Design dilemma
The very features American parks have in common – mountains, streams, meadows – make them difficult to distinguish on coins.
The very features American parks have in common – mountains, streams, meadows – make them difficult to distinguish on coins.
That’s what the Commission of Fine Arts is wrestling with as it recommends designs for the 2011 coins in the “America the Beautiful” quarter series.
“It’s very difficult to capture a realistic landscape at the scale of a quarter because they end up being the same elements,” said Commission Secretary Thomas Luebke. “It becomes extremely repetitive.”
At its Jan. 21 meeting, the CFA reviewed reverse designs for quarters honoring Gettysburg National Military Park in Pennsylvania, Glacier National Park in Montana, Olympic National Park in Washington, Vicksburg National Military Park in Mississippi and Chickasaw National Recreation Area in Oklahoma.
It recommended designs for only three of the quarters – Gettysburg, Glacier and Olympic – while giving support to a design for Vicksburg and asking for a redesign of the Chickasaw quarter.
Luebke said the CFA doesn’t support what appears to be a tendency to take photographic images and use them as the basis for the coin design. That results in excessive detail and realism, which isn’t appropriate for medalic design, he said.
“It’s not a medium that lends itself well to realistic depiction of landscape,” he said.
Coin design could instead emphasize key elements and possibly an abstraction or stylization of the iconic elements to convey the essence of the subject, he said.
CFA recommended design No. 3 for Gettysburg, Luebke said, because it presented the simplest design. But the flat part of the column lining up with the flat area of the design area presents compositional conflict, he said. Members were not fond of designs No. 2 and 4 because they presented only fragments of monuments, he said.
Glacier’s design No. 3 got the commission’s nod, Luebke said. Members appreciated the use of an animal as symbolism of the park rather than trying to depict an entire landscape on the coin.
Olympic park design No. 1 featuring an elk was favored by the CFA. Luebke said although members found the seascape design interesting, they felt in the end it would be hard to distinguish it from other seascapes.

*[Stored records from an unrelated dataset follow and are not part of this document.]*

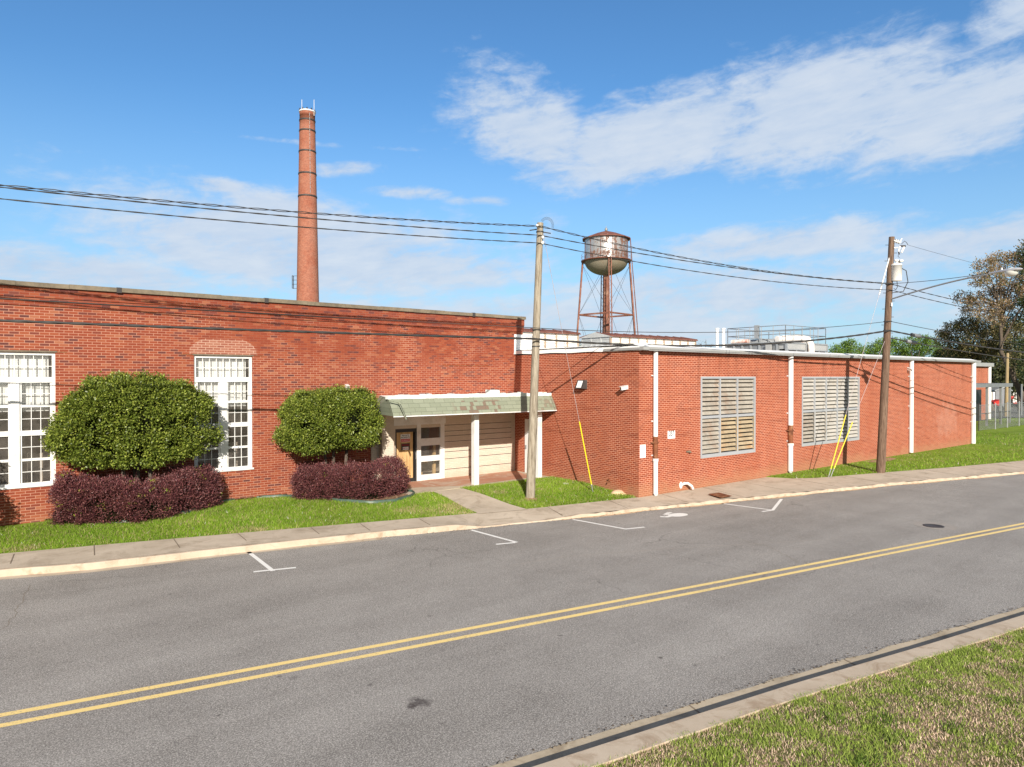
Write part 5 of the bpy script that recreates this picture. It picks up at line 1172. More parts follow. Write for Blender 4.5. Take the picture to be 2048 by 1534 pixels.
# near verge: green and dry straw in patches
n = 560000; X = rng.uniform(3.5, 24, n); yy = rng.uniform(0, 1, n)**1.25*9.5; Y = yN(X)-GW-0.33-yy+0.05*np.sin(X*13)*0.6
ok = (0.618*X+0.786*Y > 4.0); X, Y = X[ok], Y[ok]; n = len(X)
v = 0.6*vnoise(X, Y, 2.2, 31)+0.75*vnoise(X, Y, 8.0, 33)+0.35*vnoise(X, Y, 20.0, 35); dist = yN(X)-GW-0.33-Y
thr = 0.0-0.55*np.clip((dist-0.5)/2.2, 0, 1)
dryp = 1/(1+np.exp(-(v-thr)*5))
isdry = rng.uniform(0, 1, n) < np.clip(dryp*0.95, 0.04, 0.86)
uu = rng.uniform(0, 1, (n, 1)); gcol = np.array([0.16, 0.235, 0.035])*(1-uu)+np.array([0.33, 0.41, 0.09])*uu
uu = rng.uniform(0, 1, (n, 1)); dcol = np.array([0.74, 0.58, 0.45])*(1-uu)+np.array([0.34, 0.24, 0.17])*uu
keep = ~(isdry & (rng.uniform(0, 1, n) < 0.35)); cols = np.where(isdry[:, None], dcol, gcol)*(1+rng.uniform(-0.25, 0.25, (n, 1)))*1.14
hh = np.where(isdry, 0.024, 0.034)
class ZV:
    pass
Xk, Yk, Ck, hk = X[keep], Y[keep], cols[keep], hh[keep]
nt_ = 90; tx = rng.uniform(4, 20, nt_); ty = yN(tx)-GW-0.6-rng.uniform(0, 1, nt_)*6.5
TX = np.repeat(tx, 60)+rng.normal(0, 0.09, nt_*60); TY = np.repeat(ty, 60)+rng.normal(0, 0.07, nt_*60); okk = TY < yN(TX)-GW-0.36
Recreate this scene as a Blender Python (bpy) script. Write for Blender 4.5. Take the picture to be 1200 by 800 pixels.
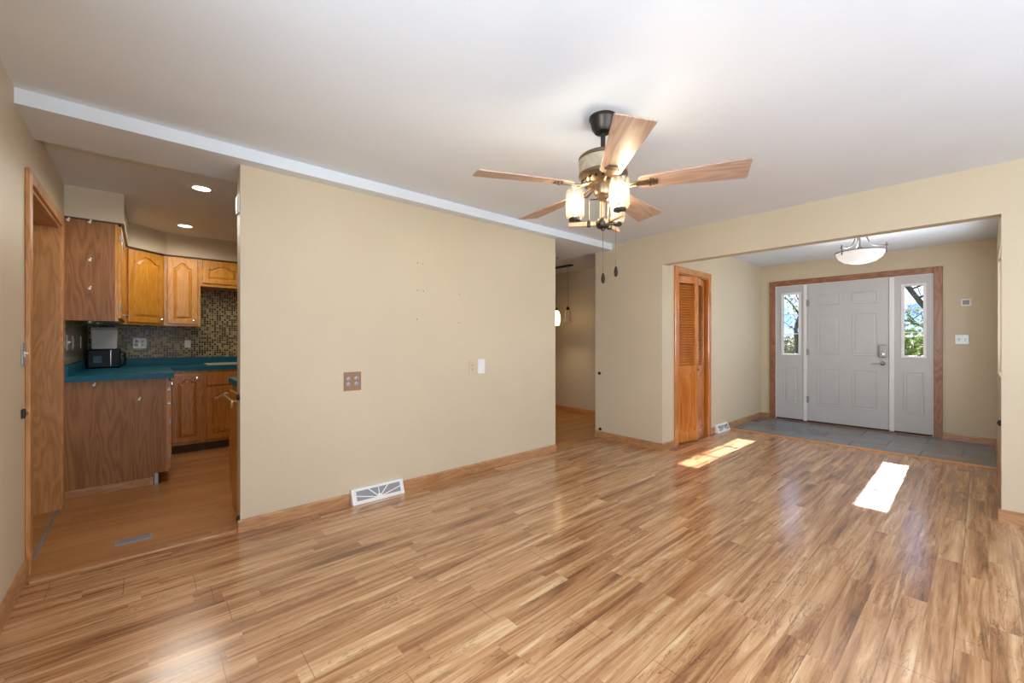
import bpy, bmesh, math, random
from mathutils import Vector, Matrix

for o in list(bpy.data.objects):
    bpy.data.objects.remove(o, do_unlink=True)
SC = bpy.context.scene
COL = SC.collection
PI = math.pi
random.seed(7)

# ------------------------------------------------------------------ camera
cam_d = bpy.data.cameras.new('camera')
cam_d.sensor_fit = 'HORIZONTAL'
cam_d.sensor_width = 36.0
cam_d.lens = 36.0 * 487.5 / 1200.0
cam_d.clip_start = 0.02
cam = bpy.data.objects.new('camera', cam_d)
cam.location = (0, 0, 1.22)
cam.rotation_euler = (PI / 2, 0, math.radians(48.58 - 90))
COL.objects.link(cam)
SC.camera = cam

# ------------------------------------------------------------------ render look
vs = SC.view_settings
SC.display_settings.display_device = 'sRGB'
vs.view_transform = 'Standard'
vs.look = 'None'
vs.gamma = 1.0
vs.use_curve_mapping = False
vs.exposure = 0.0
cy = SC.cycles
cy.use_denoising = True
cy.max_bounces = 12
cy.diffuse_bounces = 7
cy.glossy_bounces = 4
cy.transmission_bounces = 8
cy.transparent_max_bounces = 16
cy.caustics_reflective = False
cy.caustics_refractive = False
cy.sample_clamp_indirect = 6.0
cy.use_light_tree = False

# ------------------------------------------------------------------ light levels
SUN_E = 30.0
SKY_E = 2.2
WIN_RIGHT_W = 68.0
WIN_LEFT_W = 86.0
CEILING_FILL_W = 38.0
DOWNLIGHT_W = 48.0
BOWL_W = 14.0
ENTRY_FILL_W = 32.0
PENDANT_W = 22.0
BULB_E = 140.0

# sun: through the sidelights on to the floor
sun_d = bpy.data.lights.new('sun', 'SUN')
sun_d.energy = SUN_E
sun_d.angle = math.radians(0.5)
sun_d.color = (1.0, 0.97, 0.93)
sun = bpy.data.objects.new('sun', sun_d)
sun.rotation_euler = Vector((-1, -0.014, -0.547)).to_track_quat('-Z', 'Y').to_euler()
sun.location = (20, 0, 12)
COL.objects.link(sun)

def area(name, loc, direction, sx, sy, watts, color):
    d = bpy.data.lights.new(name, 'AREA')
    d.shape = 'RECTANGLE'
    d.size = sx
    d.size_y = sy
    d.energy = watts
    d.color = color
    o = bpy.data.objects.new(name, d)
    o.location = loc
    o.rotation_euler = Vector(direction).to_track_quat('-Z', 'Z').to_euler()
    COL.objects.link(o)
    return o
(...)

The CFA didn’t savor any of the designs for Vicksburg, Luebke said, and although it didn’t recommend a design it “supported” design No. 4 depicting the entrance arch.
“The commission was very critical that all of the signs had fragment statues,” Luebke said. It recommended working with design No. 4 to emphasize the entrance arch as an icon of the park without trying to depict a realistic landscape, he said.
Chickasaw park designs were deemed unsatisfactory by the CFA, Luebke said. Some members saw potential in design No. 2, but in general they felt the designs were mediocre vignettes of park landscape that just don’t transfer well to the scale of the coin.
Although the U.S. Mint has adopted a template for the “American the Beautiful” quarters, the CFA is not pleased with the straight bottom in the design area because it is often in conflict with the design composition, Luebke said. And the placement of the state name and E PLURIBUS UNUM presents odd symmetry, he said.
“But members acknowledged that is water under the dam,” Luebke said.